There is no such markmaking process in Arps. There are works with random smears but they are not machine-like. They are provocative wipes. Arps (and Creed’s films too I think) is more linked to Bataille’s concept of the formless as discussed by Krauss and Bois. They are too organic to be mechanical. It is a different sort of process.
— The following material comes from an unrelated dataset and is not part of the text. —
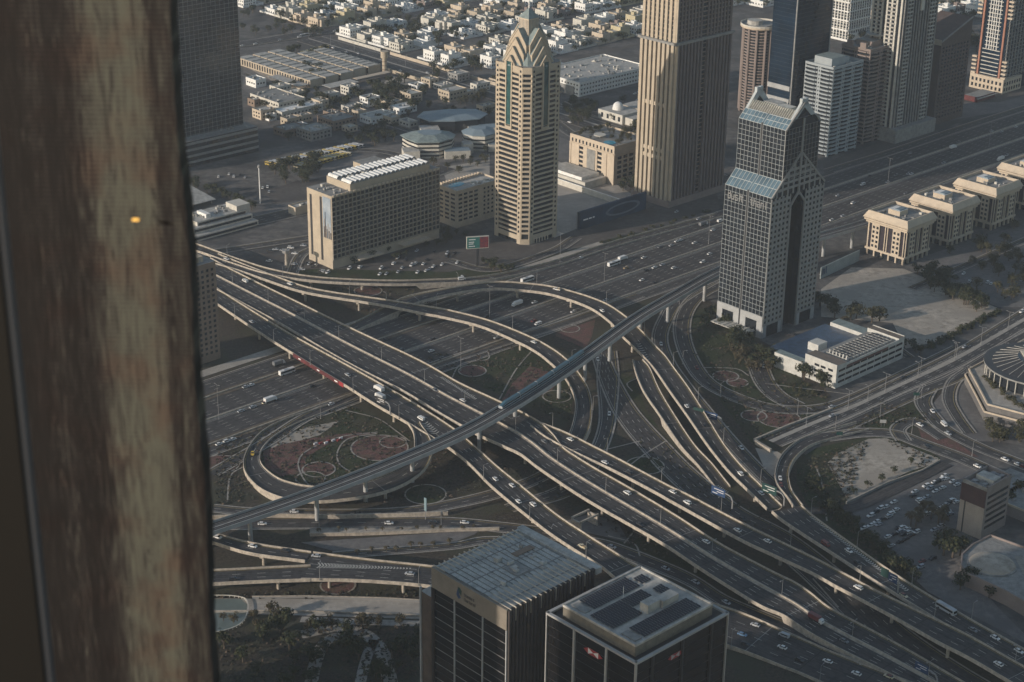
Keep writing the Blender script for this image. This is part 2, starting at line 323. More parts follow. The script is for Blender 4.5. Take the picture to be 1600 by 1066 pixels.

I think the cover of this book, a red-lined drawing of a dragon holding the world in its claws, about to smash it with a hammer and with an alien on its back exhorting it to ‘think positive’, says something about this reduction of the vertical to the horizontal. It is drawn with a relaxed fluidity yet is thought out well before execution. Not ‘lazy’ or ‘childish’ the thinking is obviously humorous, sophisticated and ironic, anticipating an appreciative audience that will enjoy the different stacked up levels, of which the informe is one.

Arps is a clever, complicated, multi-layered artist and this unusual publication shrewdly reflects that complexity. For him and Clouds, it is a significant achievement.